Pictures stay out of the copy; set down each line of the listing below exactly.

_ _ _

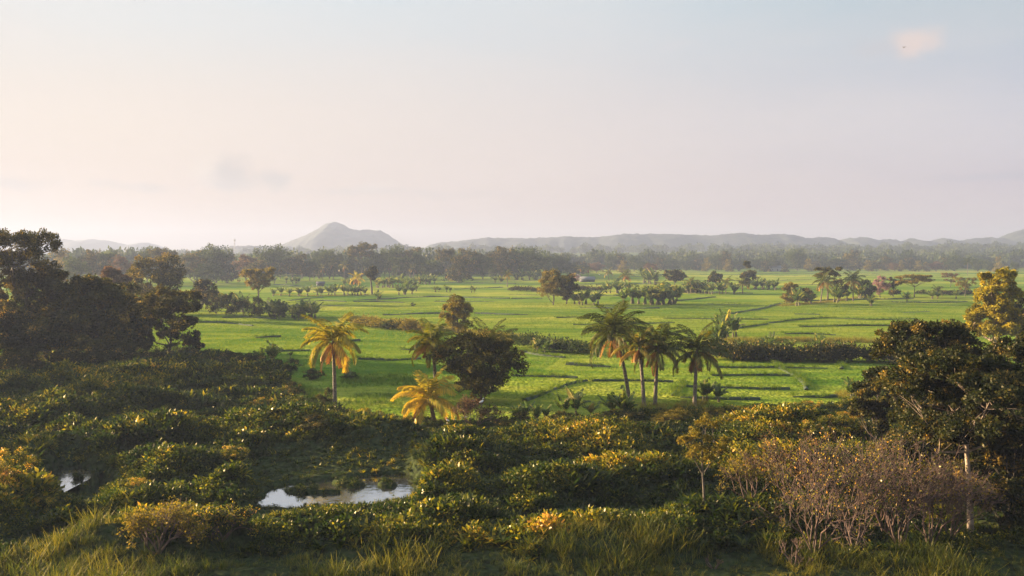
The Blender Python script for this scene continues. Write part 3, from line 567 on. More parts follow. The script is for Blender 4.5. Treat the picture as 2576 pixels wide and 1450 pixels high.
wh = r.integers(0, 5, n); tn = r.random(n)
for k in range(5):
    m_ = wh == k; fw.inst(blob[k], np.stack([Xw[m_], Yw[m_], Zw[m_]], 1), r.uniform(0, 6, m_.sum()), np.stack([sR[m_], sR[m_], sH[m_]], 1), tn[m_])
obj('far_woods', fw.mesh('far_woods', M['grey']), kind='stuff', label='hazy blue-grey woods stretching back to the foot of the hills', category='woods')

# ------------------------------------------------------------------ palms
def frond(g_, r, org, az, el, L_, droop, nl, ll, a, hang=.3, lw=.07):
    k = 9; t = np.linspace(0, 1, k); e = el-droop*t**1.3
    d = np.stack([np.cos(e)*np.cos(az), np.cos(e)*np.sin(az), np.sin(e)], 1)
    c = org+np.concatenate([[np.zeros(3)], np.cumsum((d[:-1]+d[1:])/2*L_/(k-1), 0)])
    g_.tube(c, np.linspace(.035, .008, k)*(1+L_*.1), 3, a*.8)
    tl = np.linspace(.12, 1, nl); tl = np.concatenate([tl, tl]); sd = np.repeat([1., -1.], nl)
    cp = np.stack([np.interp(tl, t, c[:, q]) for q in range(3)], 1); cd = unit(np.stack([np.interp(tl, t, d[:, q]) for q in range(3)], 1))
    side = np.array([-math.sin(az), math.cos(az), 0.])*sd[:, None]
    D = unit(side*(.75 if hang > .4 else 1)+cd*(.35+.5*tl[:, None])+np.array([0, 0, -1.])*(hang+r.normal(0, .12, (2*nl, 1))))
    Ln = ll*(np.sin(np.clip(tl*.85+.15, 0, 1)*math.pi)**.5*.9+.15)*r.uniform(.85, 1.1, 2*nl)
    g_.leaves(cp, D, unit(np.cross(D, cd)), Ln, lw, np.clip(a+r.normal(0, .1, 2*nl), 0, 1), .18)
def palm(label, bx, by, cx_, cy, rpx, seed, n=22, dry=5, mat='palm', lean=0, nl=30, lw=.09, name='coconut_palm', group=None, trunk=True, tone_=.45, zoff=0, nuts=True, tr=.145):
    r = rng(seed); p = P(bx, by); p[2] = hgt(p[0], p[1])-.1; s_ = p[1]/F
    top = np.array([(cx_-CX)/F*p[1], p[1]+lean, hz(cy, p[1])])-p; L_ = rpx*s_
    root = thing(name, label, 'palm tree', p, group)
    tg = Geo(); k = 16; t = np.linspace(0, 1, k)[:, None]; bow = np.array([top[0]*.25+.2, 0, 0])
    pts = top*t+np.array([1, 0, 0])*(np.sin(t*math.pi)*-.06*top[0]*2)+np.array([0, 0, 0])*bow
    rr = tr*(1.35-.5*t[:, 0]); rr[0] *= 1.5; rr = rr*(1+.06*np.where(np.arange(k) % 2 == 0, 1, -1)); tg.tube(pts, rr, 8); obj('trunk', tg.mesh('palm_trunk', M['palmb'], True), root)
    cg = Geo(); ga = 2.399
    for q in range(n):
        u = (q+.5)/n; el = R(86)-u**.9*R(92)+r.normal(0, .1); 
        frond(cg, r, top+np.array([0, 0, .1-.25*u]), q*ga+r.normal(0, .15), el, L_*r.uniform(.95, 1.3)*(.8+.2*math.sin(min(u*3, 1.57))), R(62)+u*R(42)+r.normal(0, .22), nl, L_*.29, np.clip(tone_+.3*u-.1+r.normal(0, .12), 0, 1), .3+.6*u, lw)
    obj('crown', cg.mesh('palm_crown', M[mat]), root)
    if dry:
        dg = Geo()
        for q in range(dry):
            frond(dg, r, top+np.array([0, 0, -.25]), q*6.283/dry+r.normal(0, .3), R(-25)+r.normal(0, .2), L_*r.uniform(.65, .9), R(55), max(10, nl-8), L_*.24, r.uniform(.3, .9), .8, lw)
        obj('dry_fronds', dg.mesh('palm_dry_fronds', M['dryp']), root, label='hanging orange-brown dry fronds')
    if nuts:
        for q in range(6):
            a = q*1.05+r.uniform(-.3, .3); c = top+np.array([math.cos(a)*.28, math.sin(a)*.28, -.35-.2*r.random()]); zz = np.linspace(-1, 1, 6)
            ng = Geo(); ng.tube(c+np.stack([zz*0, zz*0, zz*.15], 1), .12*np.sqrt(np.clip(1-zz*zz, .02, 1)), 6); obj('coconut', ng.mesh('coconut', M['stem'], True), root)
    return root
palm('lone coconut palm with orange drooping fronds left of centre', 843, 1036, 838, 853, 92, 501, n=20, dry=6, mat='palmgold', tone_=.2, lw=.11)
palm('coconut palm with yellowing fronds left of the round dark tree', 1098, 1010, 1087, 858, 72, 502, n=18, dry=6, mat='palmgold', tone_=.1, lw=.11)
palm('coconut palm whose fronds spread out behind the round dark tree', 1238, 985, 1232, 868, 84, 503, n=20, dry=3, tone_=.3, lw=.1)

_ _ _

Response to the task
The Blender Python script for this scene continues. Write part 3, from line 567 on. More parts follow. The script is for Blender 4.5. Treat the picture as 2576 pixels wide and 1450 pixels high.
wh = r.integers(0, 5, n); tn = r.random(n)
for k in range(5):
    m_ = wh == k; fw.inst(blob[k], np.stack([Xw[m_], Yw[m_], Zw[m_]], 1), r.uniform(0, 6, m_.sum()), np.stack([sR[m_], sR[m_], sH[m_]], 1), tn[m_])
obj('far_woods', fw.mesh('far_woods', M['grey']), kind='stuff', label='hazy blue-grey woods stretching back to the foot of the hills', category='woods')

# ------------------------------------------------------------------ palms
def frond(g_, r, org, az, el, L_, droop, nl, ll, a, hang=.3, lw=.07):
    k = 9; t = np.linspace(0, 1, k); e = el-droop*t**1.3
    d = np.stack([np.cos(e)*np.cos(az), np.cos(e)*np.sin(az), np.sin(e)], 1)
    c = org+np.concatenate([[np.zeros(3)], np.cumsum((d[:-1]+d[1:])/2*L_/(k-1), 0)])
    g_.tube(c, np.linspace(.035, .008, k)*(1+L_*.1), 3, a*.8)
    tl = np.linspace(.12, 1, nl); tl = np.concatenate([tl, tl]); sd = np.repeat([1., -1.], nl)
    cp = np.stack([np.interp(tl, t, c[:, q]) for q in range(3)], 1); cd = unit(np.stack([np.interp(tl, t, d[:, q]) for q in range(3)], 1))
    side = np.array([-math.sin(az), math.cos(az), 0.])*sd[:, None]
    D = unit(side*(.75 if hang > .4 else 1)+cd*(.35+.5*tl[:, None])+np.array([0, 0, -1.])*(hang+r.normal(0, .12, (2*nl, 1))))
    Ln = ll*(np.sin(np.clip(tl*.85+.15, 0, 1)*math.pi)**.5*.9+.15)*r.uniform(.85, 1.1, 2*nl)
    g_.leaves(cp, D, unit(np.cross(D, cd)), Ln, lw, np.clip(a+r.normal(0, .1, 2*nl), 0, 1), .18)
def palm(label, bx, by, cx_, cy, rpx, seed, n=22, dry=5, mat='palm', lean=0, nl=30, lw=.09, name='coconut_palm', group=None, trunk=True, tone_=.45, zoff=0, nuts=True, tr=.145):
    r = rng(seed); p = P(bx, by); p[2] = hgt(p[0], p[1])-.1; s_ = p[1]/F
    top = np.array([(cx_-CX)/F*p[1], p[1]+lean, hz(cy, p[1])])-p; L_ = rpx*s_
    root = thing(name, label, 'palm tree', p, group)
    tg = Geo(); k = 16; t = np.linspace(0, 1, k)[:, None]; bow = np.array([top[0]*.25+.2, 0, 0])
    pts = top*t+np.array([1, 0, 0])*(np.sin(t*math.pi)*-.06*top[0]*2)+np.array([0, 0, 0])*bow
    rr = tr*(1.35-.5*t[:, 0]); rr[0] *= 1.5; rr = rr*(1+.06*np.where(np.arange(k) % 2 == 0, 1, -1)); tg.tube(pts, rr, 8); obj('trunk', tg.mesh('palm_trunk', M['palmb'], True), root)
    cg = Geo(); ga = 2.399
    for q in range(n):
        u = (q+.5)/n; el = R(86)-u**.9*R(92)+r.normal(0, .1); 
        frond(cg, r, top+np.array([0, 0, .1-.25*u]), q*ga+r.normal(0, .15), el, L_*r.uniform(.95, 1.3)*(.8+.2*math.sin(min(u*3, 1.57))), R(62)+u*R(42)+r.normal(0, .22), nl, L_*.29, np.clip(tone_+.3*u-.1+r.normal(0, .12), 0, 1), .3+.6*u, lw)
    obj('crown', cg.mesh('palm_crown', M[mat]), root)
    if dry:
        dg = Geo()
        for q in range(dry):
            frond(dg, r, top+np.array([0, 0, -.25]), q*6.283/dry+r.normal(0, .3), R(-25)+r.normal(0, .2), L_*r.uniform(.65, .9), R(55), max(10, nl-8), L_*.24, r.uniform(.3, .9), .8, lw)
        obj('dry_fronds', dg.mesh('palm_dry_fronds', M['dryp']), root, label='hanging orange-brown dry fronds')
    if nuts:
        for q in range(6):
            a = q*1.05+r.uniform(-.3, .3); c = top+np.array([math.cos(a)*.28, math.sin(a)*.28, -.35-.2*r.random()]); zz = np.linspace(-1, 1, 6)
            ng = Geo(); ng.tube(c+np.stack([zz*0, zz*0, zz*.15], 1), .12*np.sqrt(np.clip(1-zz*zz, .02, 1)), 6); obj('coconut', ng.mesh('coconut', M['stem'], True), root)
    return root
palm('lone coconut palm with orange drooping fronds left of centre', 843, 1036, 838, 853, 92, 501, n=20, dry=6, mat='palmgold', tone_=.2, lw=.11)
palm('coconut palm with yellowing fronds left of the round dark tree', 1098, 1010, 1087, 858, 72, 502, n=18, dry=6, mat='palmgold', tone_=.1, lw=.11)
palm('coconut palm whose fronds spread out behind the round dark tree', 1238, 985, 1232, 868, 84, 503, n=20, dry=3, tone_=.3, lw=.1)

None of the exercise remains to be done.